Essa postura terceiro-mundista brasileira, somada ao reatamento das relações com a República Popular da China, fez Kissinger desembarcar irado em Brasília e reclamar ao presidente Geisel: “Sr. presidente, o Brasil está fazendo o jogo dos comunistas na África!”. Ao que o brasileiro respondeu, secamente, ao seu estilo, que a política externa brasileira não estava na pauta daquela reunião.

Kissinger não admitia que ninguém lhe respondesse assim. As reações punitivas não tardaram. Uma manipulação casuísta na taxa de juros, induzindo à explosão da dívida externa brasileira, fez parte de um conjunto de medidas para impedir que Geisel fizesse seu sucessor — que provavelmente seguiria a linha do nacionalismo econômico, combinado com a ideia de abertura política gradual.

Os EUA conseguiram uma vitória parcial naquela sucessão, especialmente porque, a partir de João Figueiredo — filho de família acentuadamente anti-Vargas —, o Brasil passou a sofrer decisivo controle de sua economia, por meio do protagonismo da tirania financeira, interrompendo as políticas de estatização e industrialização implementadas por Geisel, um notório tenentista varguista que pegou em armas na Revolução de 1930, em apoio a seu líder Getúlio Vargas, em cujo governo ocupou cargos importantes.

Um programa de independência nacional

Hoje, o Brasil preside o Brics, e a irritação de Trump, exposta claramente em declarações mais ameaçadoras que executivas, por enquanto, nos leva a entender que a relação Brasil–EUA precisa passar por uma forte revisão, avançando na linha das políticas implementadas pelo governo Geisel — com independência e fortalecimento do protagonismo do Estado brasileiro.

A crise desatada pelo presidente estadunidense com suas ameaças abriu uma nova página política entre as forças progressistas brasileiras, até então alienadas do processo de desnacionalização e, consequentemente, desindustrialização. Esses processos não podem ser revertidos sem uma corajosa mudança na política financeira, que constitui, de fato, uma verdadeira tirania financeira: sabotagem prática ao desenvolvimento nacional. Tampouco sem a adoção de medidas que expandam corajosamente o mercado interno brasileiro, de forma a reduzir a dependência do país em relação ao mercado dos EUA — o que deve ser planejado com vigorosa ampliação das relações com os países do Brics e, muito especialmente, com a América Latina e o Caribe, superando de imediato o injustificável distanciamento entre Brasil e Venezuela.
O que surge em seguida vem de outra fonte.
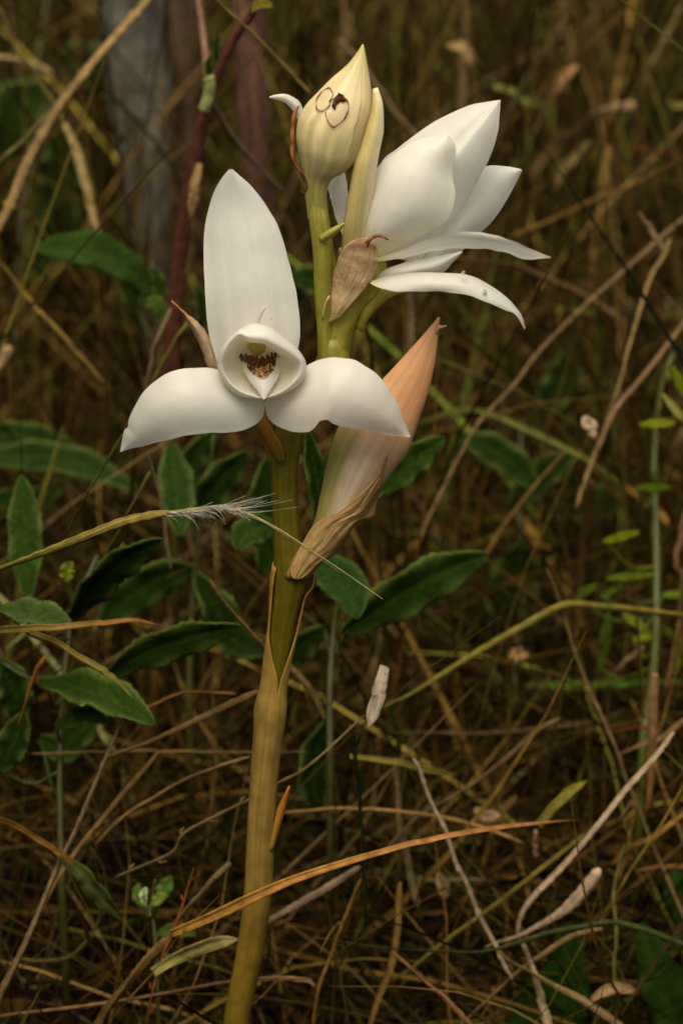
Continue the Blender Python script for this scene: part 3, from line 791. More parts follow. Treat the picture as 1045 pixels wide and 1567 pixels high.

Apenas para dar uma ideia do potencial do mercado interno brasileiro, ainda timidamente explorado: um país de dimensões continentais como o Brasil, com enormes distâncias e mais de 5.800 municípios, possui menos de 100 aeroportos operando. O povo brasileiro está praticamente impedido de usufruir do transporte aéreo — ainda caro e restrito —, sendo obrigado a submeter-se ao perigosíssimo transporte rodoviário, marcado por macabras estatísticas de acidentes.

Ampliar o mercado interno também implica aumento vertiginoso dos salários, já que o salário mínimo brasileiro é um dos mais baixos do mundo e, segundo o Dieese, deveria ser, no mínimo, de R$ 7,5 mil. Os brasileiros ainda consomem timidamente sapatos, mel e carne — produtos exportados para os EUA e que deveriam ser destinados, em grande medida, ao abastecimento interno.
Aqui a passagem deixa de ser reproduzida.